There is a danger in thinking you know a place, especially when what you think you know is negative so you have no interest in returning there. I’ve just discovered this after an inadvertent visit to Strath Nethy in the Cairngorms. It’s not that I’d never been there. As a regular walker in the Cairngorms I had crossed the valley regularly, both at its foot on the standard route to Bynack More and halfway along when going between the north ridge of Cairn Gorm and Bynack Beg, which was my aim on this recent visit. I’d also often looked across the strath from the hills either side. It felt familiar.

It is many, many years since I walked the length of Strath Nethy and my memories of it were of a tedious, muddy, rocky path that went on and on with nothing of interest to see. Hence my lack of a desire to return. That I did so was due to the weather.

Bynack More in the mist

I’d set out from Coire na Ciste on a cloudy day with bits of drizzle, patches of blue sky, and the occasional shaft of sunshine. The forecast suggested it would be clearer later. I planned on a high camp between Bynack More and A’Choinneach. Crossing a notch not far from Stac na h-Iolaire on Cairn Gorm’s north ridge I looked across Strath Nethy to clouds shrouding those hills.

The clouds were still there when I reached the floor of the strath. A night in the mist didn’t appeal. I decided to camp down here and go up Bynack More in the morning if clear. If not, I’d walk up the strath to The Saddle, the col between A’Choinneach and Cairn Gorm and then across the north ridge of the latter and back down to Coire na Ciste.

Another view of camp

The night was quiet and peaceful, other than a helicopter passing low overhead late in the evening. (I learnt later that there’d been a search for a missing walker not far away – they were found ok). I woke a few times and looked out. Once there were a few stars. Otherwise the sky remained overcast. As it was at dawn. I didn’t hurry over breakfast, hoping it would clear. It didn’t. I’d go up to The Saddle. Just briefly the sun shone on Stac na h-Iolaire then it was gone.

A brief burst of sunshine on Stac na h-Iolaire

I was camped about half way along the strath, at the point where it begins to narrow and the steep slopes either side start to close in. (Strath is a misnomer – it means a wide valley and Strath Nethy is anything but that). It was about four kilometres to The Saddle, where I knew the views would be good if it was clear. I didn’t expect to enjoy the walk there.

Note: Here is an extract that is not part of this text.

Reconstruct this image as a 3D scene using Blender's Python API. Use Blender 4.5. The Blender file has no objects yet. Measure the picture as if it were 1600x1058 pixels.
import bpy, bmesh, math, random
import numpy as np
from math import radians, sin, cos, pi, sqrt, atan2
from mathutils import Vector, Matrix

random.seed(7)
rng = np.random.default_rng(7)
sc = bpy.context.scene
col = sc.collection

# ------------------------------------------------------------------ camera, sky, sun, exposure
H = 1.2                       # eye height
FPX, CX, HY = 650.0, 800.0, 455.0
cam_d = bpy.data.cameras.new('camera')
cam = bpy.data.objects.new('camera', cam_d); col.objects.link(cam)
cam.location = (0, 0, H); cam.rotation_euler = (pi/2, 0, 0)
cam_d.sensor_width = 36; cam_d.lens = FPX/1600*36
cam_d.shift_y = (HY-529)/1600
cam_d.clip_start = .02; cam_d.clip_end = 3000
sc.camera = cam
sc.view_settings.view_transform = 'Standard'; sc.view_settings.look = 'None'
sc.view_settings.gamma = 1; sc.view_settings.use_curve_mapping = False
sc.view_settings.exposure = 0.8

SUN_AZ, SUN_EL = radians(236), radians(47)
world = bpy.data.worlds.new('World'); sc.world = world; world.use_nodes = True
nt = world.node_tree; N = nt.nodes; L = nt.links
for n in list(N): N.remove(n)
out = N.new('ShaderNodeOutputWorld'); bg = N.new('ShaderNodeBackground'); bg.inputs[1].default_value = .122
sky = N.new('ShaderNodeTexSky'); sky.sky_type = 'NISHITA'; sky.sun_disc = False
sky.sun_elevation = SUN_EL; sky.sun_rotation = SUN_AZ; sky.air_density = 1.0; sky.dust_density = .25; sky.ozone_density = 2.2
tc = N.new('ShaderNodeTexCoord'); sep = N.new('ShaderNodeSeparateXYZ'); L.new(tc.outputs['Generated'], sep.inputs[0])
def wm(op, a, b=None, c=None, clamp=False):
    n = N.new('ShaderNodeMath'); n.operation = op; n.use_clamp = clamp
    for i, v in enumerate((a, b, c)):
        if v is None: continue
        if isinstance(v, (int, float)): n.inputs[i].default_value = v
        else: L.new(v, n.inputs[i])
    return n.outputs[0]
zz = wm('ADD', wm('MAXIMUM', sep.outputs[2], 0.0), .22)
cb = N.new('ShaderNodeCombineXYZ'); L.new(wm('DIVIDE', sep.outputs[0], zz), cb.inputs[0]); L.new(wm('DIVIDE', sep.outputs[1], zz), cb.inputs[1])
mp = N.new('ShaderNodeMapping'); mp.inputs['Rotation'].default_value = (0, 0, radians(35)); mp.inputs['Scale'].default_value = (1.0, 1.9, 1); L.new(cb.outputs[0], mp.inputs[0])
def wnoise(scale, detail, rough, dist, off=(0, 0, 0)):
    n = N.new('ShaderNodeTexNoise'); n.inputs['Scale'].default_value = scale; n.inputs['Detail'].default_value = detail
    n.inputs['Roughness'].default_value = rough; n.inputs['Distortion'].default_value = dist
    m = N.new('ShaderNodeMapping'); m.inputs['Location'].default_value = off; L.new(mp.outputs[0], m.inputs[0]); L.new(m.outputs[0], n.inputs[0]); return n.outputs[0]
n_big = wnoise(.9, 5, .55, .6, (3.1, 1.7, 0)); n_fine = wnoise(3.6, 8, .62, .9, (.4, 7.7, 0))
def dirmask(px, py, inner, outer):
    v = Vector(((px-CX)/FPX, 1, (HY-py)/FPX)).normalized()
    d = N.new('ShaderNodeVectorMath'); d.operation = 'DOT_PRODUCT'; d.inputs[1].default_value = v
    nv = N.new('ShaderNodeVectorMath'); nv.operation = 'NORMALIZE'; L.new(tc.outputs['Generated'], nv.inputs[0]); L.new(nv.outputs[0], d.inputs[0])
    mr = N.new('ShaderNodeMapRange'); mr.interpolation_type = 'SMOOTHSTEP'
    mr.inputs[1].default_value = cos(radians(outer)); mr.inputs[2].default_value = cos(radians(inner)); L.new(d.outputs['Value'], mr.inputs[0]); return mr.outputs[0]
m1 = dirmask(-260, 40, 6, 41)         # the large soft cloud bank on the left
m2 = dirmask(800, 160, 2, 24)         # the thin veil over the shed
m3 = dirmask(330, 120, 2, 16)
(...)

Looking up to the north ridge of Cairn Gorm

The path was as rough, boggy, and awkward as I remembered it but how had I forgotten the rugged landscape all around, how had I forgotten that it would look different down here than from high above? Down here I was immersed in it and it was wonderful. This upper part of the strath is a complex mass of boulders and bogs, with the Garbh Allt – the rough stream - rushing through it. High above rock towers and pinnacles line the edge of the north ridge of Cairn Gorm. This is a joy to walk through, a rugged gateway into the mountains. Why did I not remember? I must have had an awful day here sometime in the distant past!

Strath Nethy

The path climbed gently but steadily. Near the top it feels as though you are almost in the mountain, hemmed in by steep slopes on either side. Ahead is a rocky peak with a small flat top. Then The Saddle is reached and the world opens up. Below me long Loch Avon stretched out to the great rock peaks round its head. This one of the grandest views in the Cairngorms and I now think Strath Nethy is the best way to reach it, so it appears suddenly as you emerge from the narrow closed-in valley. 

Loch Avon &, from the left, Stacan Dubha, Craig Etchachan, & the Shelter Stone Crag

The peak that appeared to lie at the head of the strath was now revealed as Stacan Dubha, a subsidiary summit of Beinn Mheadhoin on the far side of Loch Avon.

Another brief touch of sunshine, this time on Cnap Coire na Spreidhe

From The Saddle a rough path angles up the steep eastern slopes of Cairn Gorm to the bowl of Ciste Mhearad. As I headed up sunshine caught the top of Cnap Coire na Spreidhe, encouraging me on. It didn’t last and I emerged from Ciste Mhearad in thick mist. Having found Strath Nethy to be the opposite of my expectations I was content though. I felt I’d discovered a new part of the Cairngorms.